The more I think about it, the more I like the overlooked Burrows as Scarpetta. It could be a real breakout film role for her and still work well for the script and any subsequent franchise.

Third choice? Kyra Sedgwick. She can hold her own in a serious feature film and has repeatedly shown great versatility in the film roles she’s played. In fact, until her starring role on TNT’s The Closer, Sedgwick was considered primarily a film actress, and in indie films at that.

What works against her as Scarpetta is how successful she’s been at inhabiting the character of Deputy Chief Brenda Lee Johnson. The industry may have already unfairly typecast her as a particular kind of character in a crime series, even though I have absolute faith in her ability to bring to life Scarpetta, whose character is markedly different from that of Chief Johnson. But we’re dealing with stupid, superficial Hollywood perceptions here – and no matter how many times those perceptions are proven wrong and the guilty parties end up on their asses, Hollywood never seems to learn from such mistakes. Thus, the bitter irony that Sedgwick’s success with The Closer might doom her for Scarpetta. That’s a real shame.

As for suggestions that Elizabeth Mitchell or Kathryn Morris might do ... well, maybe as ninth or tenth choices if this were going to be a TV mini-series for Lifetime – but not for any serious film franchise. Sorry, but neither of those women has the acting chops to pull off the lead in a huge theatrical film release, let alone star in the premiere film of what could be a big new movie franchise. I mention Lifetime as an example of the disaster this film project could become, for a reason: Lifetime has already botched its own made-for-TV versions of Cornwell’s two Win Garano novels by rendering them as silly melodrama that is overwrought even for that genre and that network. Admittedly, the novels in question, At Risk and The Front, are probably Cornwell’s weakest works to date; but the screenwriters did them much worse anyway.

Even more problematic is the choice of a screenwriter with virtually no history of accomplishment in that field. Kerry Williamson?? Who??? Sure, she might be a diamond in the rough, but wouldn’t someone have discovered that by now? One or two low-key screenplays do not usually a successful career make, unless you’re dealing with highly original scripts rather than adaptation from very well known material. A look at her IMDB page, however – which shows minimal experience – makes you wonder: who the hell is Kerry Williamson, and whom did she bribe/flatter/cozy up to in order to get this break? Or, more likely, did the studio decide it could program this relative novice like a Stepford hack to butcher the book plots in whatever way it chooses, in order to shovel Jolie into the role no matter what?
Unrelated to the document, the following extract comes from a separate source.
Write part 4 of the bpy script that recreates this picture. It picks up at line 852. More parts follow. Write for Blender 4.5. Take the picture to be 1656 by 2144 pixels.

It remains to be seen whether the director who ends up with this project (if it flies) is smart enough to insist on someone far more appropriate for the role, versus just signing a Big Name with the thought that that would guarantee box office (always a stupid assumption). Then again, Fox has been blithely stupid before, and the Hollywood PR machine says the studio has already locked on Jolie (what else can one expect when Jolie’s manager is one of the people at the reins of this project?). Let the audience beware.

Not that I will lose any sleep over this, no matter how much I love the Scarpetta novels or cinema, but ... I keep thinking of Bonfire Of The Vanities, where the miscast star power overshadowed the story, the script was so much weaker than the remarkable novel, and all the various missteps resulted in box office poison. Worse, it came across as more of a black comedy than a dark, wry cautionary tale about Wall Street. I was disappointed, all the more so because I found Tom Wolfe’s scathing novel all too eerily accurate; it was also far more hauntingly dark than darkly comic, and the scriptwriters never got that.

So: I really hope Patricia Cornwell is paid dearly for the rights to her novel(s) and is laughing all the way to the bank – because I don’t think she’ll like the result with Jolie in it, no matter how much she may like the actress personally. I know I won’t bother with it if Jolie stays. And I’ll bet I’m not alone on that.